São mais comuns do que se imagina os casos em que um dos cônjuges mantém, com outra pessoa e paralelamente ao casamento, relacionamento análogo à união estável. Frise-se o termo “análogo”, pois a convivência, apesar de poder preencher os requisitos caracterizadores da união estável – ser pública, contínua, duradoura e com o objetivo de constituição de família –, não pode ser formalmente considerada como tal, pois envolve pessoa já casada e, portanto, impedida de se casar novamente, nos termos do artigo 1.521, VI, do Código Civil[1]. Tal relação se encaixa, portanto, no conceito de concubinato, previsto no artigo 1.727 do Código Civil[2].
Se judicialmente reconhecida como união estável, todavia, tal relação seria paralela ao casamento e demandaria, no lugar da meação, uma triação – ou seja, a divisão em três partes – dos bens adquiridos na concomitância dos dois vínculos na ocorrência de falecimento de uma das partes, divórcio ou dissolução da união estável paralela.
Apesar de legalmente vedada, já houve decisões que reconheceram a existência de uniões estáveis paralelas e que determinaram a triação. O TJRS, por exemplo, ao julgar a apelação cível nº 70082663261 em 2020, considerou o impedimento do artigo 1.521, VI, do Código Civil, uma “demasiada intervenção estatal” e um “formalismo legal que não pode prevalecer sobre situação fática há anos consolidada”. Além disso, estabeleceu que “deixando de lado julgamentos morais, certo é que casos como o presente são mais comuns do que pensamos e merecem ser objeto de proteção jurídica, até mesmo porque o preconceito não impede sua ocorrência, muito menos a imposição do ‘castigo’ da marginalização vai fazê-lo. Princípio da monogamia e dever de lealdade estabelecidos que devem ser revistos diante da evolução histórica do conceito de família, acompanhando os avanços sociais.”

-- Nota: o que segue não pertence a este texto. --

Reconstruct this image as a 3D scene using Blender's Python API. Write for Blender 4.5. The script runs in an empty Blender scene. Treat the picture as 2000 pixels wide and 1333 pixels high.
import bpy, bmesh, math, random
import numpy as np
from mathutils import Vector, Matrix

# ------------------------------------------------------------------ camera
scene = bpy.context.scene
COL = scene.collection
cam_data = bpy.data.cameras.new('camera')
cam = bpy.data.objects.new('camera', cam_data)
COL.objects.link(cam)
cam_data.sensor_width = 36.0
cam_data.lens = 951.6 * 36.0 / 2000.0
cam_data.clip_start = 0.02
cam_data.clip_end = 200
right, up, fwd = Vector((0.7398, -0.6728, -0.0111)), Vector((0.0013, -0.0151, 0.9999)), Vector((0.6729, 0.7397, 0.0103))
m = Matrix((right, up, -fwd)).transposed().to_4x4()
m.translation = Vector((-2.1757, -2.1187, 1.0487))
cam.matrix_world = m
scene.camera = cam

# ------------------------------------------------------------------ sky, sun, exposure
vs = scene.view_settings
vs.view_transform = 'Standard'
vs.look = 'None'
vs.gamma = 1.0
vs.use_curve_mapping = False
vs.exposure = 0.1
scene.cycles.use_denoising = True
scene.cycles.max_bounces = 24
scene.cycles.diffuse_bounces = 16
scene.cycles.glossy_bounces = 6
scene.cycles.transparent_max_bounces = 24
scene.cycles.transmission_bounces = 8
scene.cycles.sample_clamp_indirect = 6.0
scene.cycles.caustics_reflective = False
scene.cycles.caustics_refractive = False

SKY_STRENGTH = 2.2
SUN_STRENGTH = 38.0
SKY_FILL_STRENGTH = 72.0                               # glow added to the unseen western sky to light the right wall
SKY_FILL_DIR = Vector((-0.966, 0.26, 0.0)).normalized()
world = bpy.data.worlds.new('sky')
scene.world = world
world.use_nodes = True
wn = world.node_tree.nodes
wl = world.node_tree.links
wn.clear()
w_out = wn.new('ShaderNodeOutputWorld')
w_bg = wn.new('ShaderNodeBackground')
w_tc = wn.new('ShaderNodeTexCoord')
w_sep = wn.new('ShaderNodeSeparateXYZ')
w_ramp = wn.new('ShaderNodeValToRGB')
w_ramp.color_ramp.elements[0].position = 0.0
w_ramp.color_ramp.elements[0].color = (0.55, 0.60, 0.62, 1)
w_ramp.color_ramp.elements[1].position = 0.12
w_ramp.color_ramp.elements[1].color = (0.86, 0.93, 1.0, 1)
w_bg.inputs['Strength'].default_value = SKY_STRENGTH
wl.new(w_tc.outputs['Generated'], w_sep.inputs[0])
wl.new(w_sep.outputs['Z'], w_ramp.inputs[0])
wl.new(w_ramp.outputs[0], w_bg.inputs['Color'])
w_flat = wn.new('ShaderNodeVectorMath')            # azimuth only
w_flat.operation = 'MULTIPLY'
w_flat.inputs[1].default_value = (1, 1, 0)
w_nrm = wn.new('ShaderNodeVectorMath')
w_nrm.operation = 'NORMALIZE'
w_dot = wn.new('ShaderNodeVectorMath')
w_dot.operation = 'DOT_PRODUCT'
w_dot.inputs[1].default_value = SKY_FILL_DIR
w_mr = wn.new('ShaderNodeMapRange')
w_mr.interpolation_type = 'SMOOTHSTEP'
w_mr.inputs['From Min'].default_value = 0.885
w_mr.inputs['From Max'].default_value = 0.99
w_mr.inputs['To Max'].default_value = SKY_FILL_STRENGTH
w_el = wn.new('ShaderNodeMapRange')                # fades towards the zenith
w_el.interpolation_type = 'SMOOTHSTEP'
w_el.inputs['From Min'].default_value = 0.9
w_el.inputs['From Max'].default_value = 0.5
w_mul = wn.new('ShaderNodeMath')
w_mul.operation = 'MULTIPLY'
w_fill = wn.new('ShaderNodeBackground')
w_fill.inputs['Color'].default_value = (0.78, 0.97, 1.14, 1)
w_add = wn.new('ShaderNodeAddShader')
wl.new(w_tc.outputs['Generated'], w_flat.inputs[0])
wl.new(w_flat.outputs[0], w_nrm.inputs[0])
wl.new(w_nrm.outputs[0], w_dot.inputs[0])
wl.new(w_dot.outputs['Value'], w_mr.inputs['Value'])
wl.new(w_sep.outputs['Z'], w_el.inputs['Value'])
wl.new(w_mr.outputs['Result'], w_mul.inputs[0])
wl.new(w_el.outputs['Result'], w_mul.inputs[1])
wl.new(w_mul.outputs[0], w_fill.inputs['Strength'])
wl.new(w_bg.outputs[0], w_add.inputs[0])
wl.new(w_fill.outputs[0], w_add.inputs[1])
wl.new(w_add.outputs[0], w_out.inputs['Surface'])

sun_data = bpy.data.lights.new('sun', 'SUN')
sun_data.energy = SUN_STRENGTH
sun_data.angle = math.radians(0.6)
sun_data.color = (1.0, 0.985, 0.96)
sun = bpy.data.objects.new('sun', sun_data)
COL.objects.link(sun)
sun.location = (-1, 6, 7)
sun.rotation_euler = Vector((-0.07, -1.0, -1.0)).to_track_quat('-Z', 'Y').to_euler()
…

Posteriormente, entretanto, o assunto foi julgado em 2020 e 2021 pelo STF, que afastou a possibilidade da existência de uniões estáveis paralelas, em concordância com os princípios da monogamia e fidelidade que permeiam o ordenamento jurídico brasileiro. Como resultado, foram firmados os temas 526[3] e 529[4].
Esse entendimento foi reforçado recentemente pelo STJ que, em julgado de 2022 (em segredo de justiça, conforme a notícia veiculada em seu site oficial[5]), estabeleceu que é “incabível o reconhecimento de união estável simultânea ao casamento, assim como a partilha de bens em três partes iguais (triação)”. A relatora do caso, Ministra Nancy Andrighi, reconheceu como concubinato o vínculo concomitante ao casamento.
Nesse sentido, o entendimento atual, de acordo com as cortes superiores, é no sentido de que não é possível o reconhecimento de uniões estáveis paralelas e triação, com fundamento central nos princípios da monogamia e fidelidade. A relação concomitante ao casamento é considerada, portanto, concubinato.